» DATA ROWS

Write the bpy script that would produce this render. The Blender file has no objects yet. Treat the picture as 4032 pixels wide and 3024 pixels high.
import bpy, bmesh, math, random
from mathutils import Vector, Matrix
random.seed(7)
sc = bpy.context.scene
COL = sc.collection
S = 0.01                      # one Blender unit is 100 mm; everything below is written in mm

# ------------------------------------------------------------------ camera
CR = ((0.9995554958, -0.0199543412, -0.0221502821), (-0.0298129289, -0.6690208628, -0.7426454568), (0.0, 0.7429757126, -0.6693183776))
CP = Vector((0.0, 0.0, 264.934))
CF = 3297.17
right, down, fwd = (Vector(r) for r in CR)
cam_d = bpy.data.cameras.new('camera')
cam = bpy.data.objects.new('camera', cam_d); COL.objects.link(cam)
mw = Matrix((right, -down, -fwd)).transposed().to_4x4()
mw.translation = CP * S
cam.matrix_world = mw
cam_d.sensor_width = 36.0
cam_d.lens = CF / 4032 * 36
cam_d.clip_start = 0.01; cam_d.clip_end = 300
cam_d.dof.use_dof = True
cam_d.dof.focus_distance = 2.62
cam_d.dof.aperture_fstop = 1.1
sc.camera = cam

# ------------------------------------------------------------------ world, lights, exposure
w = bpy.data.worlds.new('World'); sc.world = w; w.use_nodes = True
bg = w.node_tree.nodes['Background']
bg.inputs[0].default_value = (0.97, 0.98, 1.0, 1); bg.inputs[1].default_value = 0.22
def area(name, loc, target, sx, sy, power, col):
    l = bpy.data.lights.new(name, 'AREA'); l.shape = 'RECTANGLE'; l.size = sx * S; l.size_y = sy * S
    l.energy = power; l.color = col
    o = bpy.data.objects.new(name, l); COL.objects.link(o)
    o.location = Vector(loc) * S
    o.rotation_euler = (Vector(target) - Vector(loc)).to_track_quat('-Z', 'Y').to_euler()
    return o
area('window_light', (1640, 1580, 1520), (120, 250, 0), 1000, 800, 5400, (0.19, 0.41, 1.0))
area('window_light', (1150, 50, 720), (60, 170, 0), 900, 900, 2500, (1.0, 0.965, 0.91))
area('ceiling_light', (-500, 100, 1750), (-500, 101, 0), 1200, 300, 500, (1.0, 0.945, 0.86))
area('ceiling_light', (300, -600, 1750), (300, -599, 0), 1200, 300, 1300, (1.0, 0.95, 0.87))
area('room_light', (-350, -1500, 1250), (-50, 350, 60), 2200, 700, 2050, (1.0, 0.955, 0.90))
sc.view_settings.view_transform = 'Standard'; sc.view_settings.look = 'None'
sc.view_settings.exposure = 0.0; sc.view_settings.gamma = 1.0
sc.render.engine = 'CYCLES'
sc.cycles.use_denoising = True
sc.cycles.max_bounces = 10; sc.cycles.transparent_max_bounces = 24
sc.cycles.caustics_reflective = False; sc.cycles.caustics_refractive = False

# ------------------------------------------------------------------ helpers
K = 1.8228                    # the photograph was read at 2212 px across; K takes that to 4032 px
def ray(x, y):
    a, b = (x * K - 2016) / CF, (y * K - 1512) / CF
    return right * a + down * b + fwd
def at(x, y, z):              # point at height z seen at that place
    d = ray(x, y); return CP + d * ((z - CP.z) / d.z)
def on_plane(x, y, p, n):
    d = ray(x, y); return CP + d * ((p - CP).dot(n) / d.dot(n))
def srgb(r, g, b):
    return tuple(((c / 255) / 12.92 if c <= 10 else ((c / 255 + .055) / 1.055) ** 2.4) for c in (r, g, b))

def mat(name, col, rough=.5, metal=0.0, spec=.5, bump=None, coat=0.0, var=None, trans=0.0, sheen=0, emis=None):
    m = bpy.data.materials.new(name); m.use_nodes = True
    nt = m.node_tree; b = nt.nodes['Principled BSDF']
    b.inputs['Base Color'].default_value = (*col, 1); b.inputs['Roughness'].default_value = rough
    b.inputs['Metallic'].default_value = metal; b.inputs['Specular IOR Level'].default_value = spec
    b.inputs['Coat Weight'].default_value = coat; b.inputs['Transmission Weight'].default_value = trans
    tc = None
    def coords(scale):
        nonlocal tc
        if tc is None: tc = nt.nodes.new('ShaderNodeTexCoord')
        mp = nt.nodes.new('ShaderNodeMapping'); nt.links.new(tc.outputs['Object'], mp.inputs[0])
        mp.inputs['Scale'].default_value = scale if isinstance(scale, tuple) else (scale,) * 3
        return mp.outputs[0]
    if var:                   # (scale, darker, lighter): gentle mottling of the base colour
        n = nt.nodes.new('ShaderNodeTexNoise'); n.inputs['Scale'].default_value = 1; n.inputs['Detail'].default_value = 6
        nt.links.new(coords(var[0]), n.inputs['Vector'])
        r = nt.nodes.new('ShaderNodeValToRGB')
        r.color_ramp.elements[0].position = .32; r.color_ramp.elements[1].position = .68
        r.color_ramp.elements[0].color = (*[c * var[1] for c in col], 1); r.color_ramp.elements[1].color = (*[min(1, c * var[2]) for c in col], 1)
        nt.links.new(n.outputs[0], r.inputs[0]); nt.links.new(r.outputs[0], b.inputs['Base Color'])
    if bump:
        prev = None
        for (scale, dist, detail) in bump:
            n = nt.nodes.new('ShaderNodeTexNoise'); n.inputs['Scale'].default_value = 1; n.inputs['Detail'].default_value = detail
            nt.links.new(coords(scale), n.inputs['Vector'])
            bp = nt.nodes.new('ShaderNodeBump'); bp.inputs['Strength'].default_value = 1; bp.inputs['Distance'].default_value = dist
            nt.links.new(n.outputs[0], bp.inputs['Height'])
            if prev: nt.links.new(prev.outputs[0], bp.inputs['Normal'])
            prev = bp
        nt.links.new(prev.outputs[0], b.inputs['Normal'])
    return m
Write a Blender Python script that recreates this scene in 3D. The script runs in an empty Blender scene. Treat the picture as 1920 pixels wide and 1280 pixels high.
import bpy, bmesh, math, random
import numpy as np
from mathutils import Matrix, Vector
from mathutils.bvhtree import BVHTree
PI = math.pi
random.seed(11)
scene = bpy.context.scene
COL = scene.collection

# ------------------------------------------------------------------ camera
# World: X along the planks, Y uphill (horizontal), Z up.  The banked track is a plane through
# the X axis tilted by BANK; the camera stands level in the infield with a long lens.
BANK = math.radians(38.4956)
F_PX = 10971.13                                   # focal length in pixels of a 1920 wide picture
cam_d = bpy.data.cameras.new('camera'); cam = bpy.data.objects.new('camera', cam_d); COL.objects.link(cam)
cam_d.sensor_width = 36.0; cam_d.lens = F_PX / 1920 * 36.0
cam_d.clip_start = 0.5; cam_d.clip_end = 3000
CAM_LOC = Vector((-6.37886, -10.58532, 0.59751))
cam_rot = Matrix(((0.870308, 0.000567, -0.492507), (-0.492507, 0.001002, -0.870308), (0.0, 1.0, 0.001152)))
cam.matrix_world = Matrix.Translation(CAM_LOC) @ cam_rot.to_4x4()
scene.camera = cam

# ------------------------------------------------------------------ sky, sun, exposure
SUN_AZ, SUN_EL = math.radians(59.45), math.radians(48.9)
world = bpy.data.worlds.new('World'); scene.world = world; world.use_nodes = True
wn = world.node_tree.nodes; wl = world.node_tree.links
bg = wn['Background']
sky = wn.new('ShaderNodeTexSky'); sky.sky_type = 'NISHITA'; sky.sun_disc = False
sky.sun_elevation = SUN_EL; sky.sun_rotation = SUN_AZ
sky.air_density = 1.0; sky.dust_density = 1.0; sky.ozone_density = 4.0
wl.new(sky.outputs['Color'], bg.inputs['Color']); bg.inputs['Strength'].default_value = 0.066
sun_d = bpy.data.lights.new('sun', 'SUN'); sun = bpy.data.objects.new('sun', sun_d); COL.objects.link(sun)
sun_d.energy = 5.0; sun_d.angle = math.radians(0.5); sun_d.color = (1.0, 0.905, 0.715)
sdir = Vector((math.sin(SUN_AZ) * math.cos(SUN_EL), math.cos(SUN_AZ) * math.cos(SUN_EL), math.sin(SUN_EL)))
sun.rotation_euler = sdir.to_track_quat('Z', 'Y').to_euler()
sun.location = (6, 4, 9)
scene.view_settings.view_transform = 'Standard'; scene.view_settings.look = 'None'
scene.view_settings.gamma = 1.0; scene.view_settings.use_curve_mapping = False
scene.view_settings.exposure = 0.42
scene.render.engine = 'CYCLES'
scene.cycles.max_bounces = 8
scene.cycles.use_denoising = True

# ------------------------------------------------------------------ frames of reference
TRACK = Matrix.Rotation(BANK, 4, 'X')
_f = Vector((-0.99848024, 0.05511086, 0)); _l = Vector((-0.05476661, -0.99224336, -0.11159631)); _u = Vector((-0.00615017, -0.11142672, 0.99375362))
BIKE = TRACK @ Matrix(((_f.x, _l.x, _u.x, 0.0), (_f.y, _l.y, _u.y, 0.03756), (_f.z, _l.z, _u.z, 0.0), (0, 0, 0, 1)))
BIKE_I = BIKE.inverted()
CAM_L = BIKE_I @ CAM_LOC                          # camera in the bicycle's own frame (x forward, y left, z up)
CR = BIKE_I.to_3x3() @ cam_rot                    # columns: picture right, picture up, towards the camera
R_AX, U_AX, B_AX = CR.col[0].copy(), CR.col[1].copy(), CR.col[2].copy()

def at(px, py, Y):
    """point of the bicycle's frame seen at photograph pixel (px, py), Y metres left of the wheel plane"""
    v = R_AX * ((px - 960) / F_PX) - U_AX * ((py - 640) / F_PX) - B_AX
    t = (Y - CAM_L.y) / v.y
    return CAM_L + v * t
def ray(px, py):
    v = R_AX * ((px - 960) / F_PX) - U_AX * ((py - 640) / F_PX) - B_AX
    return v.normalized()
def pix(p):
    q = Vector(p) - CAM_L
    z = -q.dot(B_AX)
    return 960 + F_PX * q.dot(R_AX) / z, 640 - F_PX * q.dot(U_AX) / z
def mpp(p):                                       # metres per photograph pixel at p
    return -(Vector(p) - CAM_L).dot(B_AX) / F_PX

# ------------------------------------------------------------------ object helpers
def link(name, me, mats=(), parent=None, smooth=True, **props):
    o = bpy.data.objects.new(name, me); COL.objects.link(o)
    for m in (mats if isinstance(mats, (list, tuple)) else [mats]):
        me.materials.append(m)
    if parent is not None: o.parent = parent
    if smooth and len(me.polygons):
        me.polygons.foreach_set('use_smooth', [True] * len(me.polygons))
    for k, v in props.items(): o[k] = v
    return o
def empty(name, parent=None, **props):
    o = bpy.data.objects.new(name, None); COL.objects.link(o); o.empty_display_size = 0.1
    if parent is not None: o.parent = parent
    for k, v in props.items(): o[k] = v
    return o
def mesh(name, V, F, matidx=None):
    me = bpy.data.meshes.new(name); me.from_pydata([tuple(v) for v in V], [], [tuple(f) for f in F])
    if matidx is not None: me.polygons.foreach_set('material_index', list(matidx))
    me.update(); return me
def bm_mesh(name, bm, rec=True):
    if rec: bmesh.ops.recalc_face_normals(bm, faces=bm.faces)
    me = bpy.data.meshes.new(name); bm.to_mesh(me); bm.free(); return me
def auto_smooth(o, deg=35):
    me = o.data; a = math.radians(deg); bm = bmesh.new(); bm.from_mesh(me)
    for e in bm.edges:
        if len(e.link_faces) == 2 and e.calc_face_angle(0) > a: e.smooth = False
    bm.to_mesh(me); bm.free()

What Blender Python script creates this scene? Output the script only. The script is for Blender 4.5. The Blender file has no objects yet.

» WHAT IS REQUIRED
Repeat verbatim the opening run of entries, ending with the line that contains "sc.camera = cam".

» REPLY TO THE EXERCISE
Write the bpy script that would produce this render. The Blender file has no objects yet. Treat the picture as 4032 pixels wide and 3024 pixels high.
import bpy, bmesh, math, random
from mathutils import Vector, Matrix
random.seed(7)
sc = bpy.context.scene
COL = sc.collection
S = 0.01                      # one Blender unit is 100 mm; everything below is written in mm

# ------------------------------------------------------------------ camera
CR = ((0.9995554958, -0.0199543412, -0.0221502821), (-0.0298129289, -0.6690208628, -0.7426454568), (0.0, 0.7429757126, -0.6693183776))
CP = Vector((0.0, 0.0, 264.934))
CF = 3297.17
right, down, fwd = (Vector(r) for r in CR)
cam_d = bpy.data.cameras.new('camera')
cam = bpy.data.objects.new('camera', cam_d); COL.objects.link(cam)
mw = Matrix((right, -down, -fwd)).transposed().to_4x4()
mw.translation = CP * S
cam.matrix_world = mw
cam_d.sensor_width = 36.0
cam_d.lens = CF / 4032 * 36
cam_d.clip_start = 0.01; cam_d.clip_end = 300
cam_d.dof.use_dof = True
cam_d.dof.focus_distance = 2.62
cam_d.dof.aperture_fstop = 1.1
sc.camera = cam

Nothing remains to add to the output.